Salimos de Betel en 1980, y aquel mismo año nació nuestra hija, Megan. Nuestro hijo, J. T., nació en 1983. Jeff y yo servimos hoy de precursores regulares en la Congregación Forest Hill de Fort Worth (Texas, E.U.A.).
Nos resolvimos a hacer todo lo posible por inculcar en nuestros hijos el amor a Jehová. Aunque Jeff sirve de anciano, siempre da prioridad al bienestar espiritual de su familia. Seguimos las sugerencias de la Sociedad sobre asistir con regularidad a las reuniones, leerles a los niños, participar en el servicio del campo, estudiar el texto diario y colaborar en la construcción de Salones del Reino. Mi esposo y yo muchas veces tardábamos una hora en acostar a los niños, pues les cantábamos cánticos, les leíamos historias bíblicas y orábamos con cada uno. Nuestra meta actual es estar todos juntos en el servicio de tiempo completo. Hay algo que siempre hemos tenido muy claro a lo largo de los años: seguir unidos y hacer todo en familia, sea trabajo o diversión.

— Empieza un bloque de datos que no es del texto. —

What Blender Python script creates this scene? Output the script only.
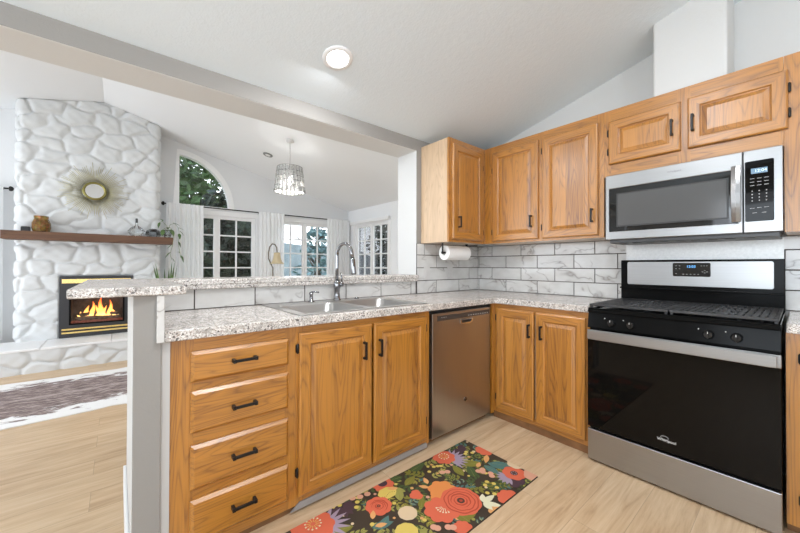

Cuando pienso en el ayer, me siento como David: “¿Qué pagaré a Jehová por todos sus beneficios para conmigo?”. (Salmo 116:12.) No ha habido ni una sola treta de Satanás que Jehová no haya desbaratado. Tengo una familia unida y afectuosa con la que sirvo unidamente a Jehová; además de Jeff, Megan y J. T, he conseguido una maravillosa familia internacional, gracias a que soy parte de la organización de Jehová, algo por lo que siempre estaré agradecida.—Relatado por Karen Malone.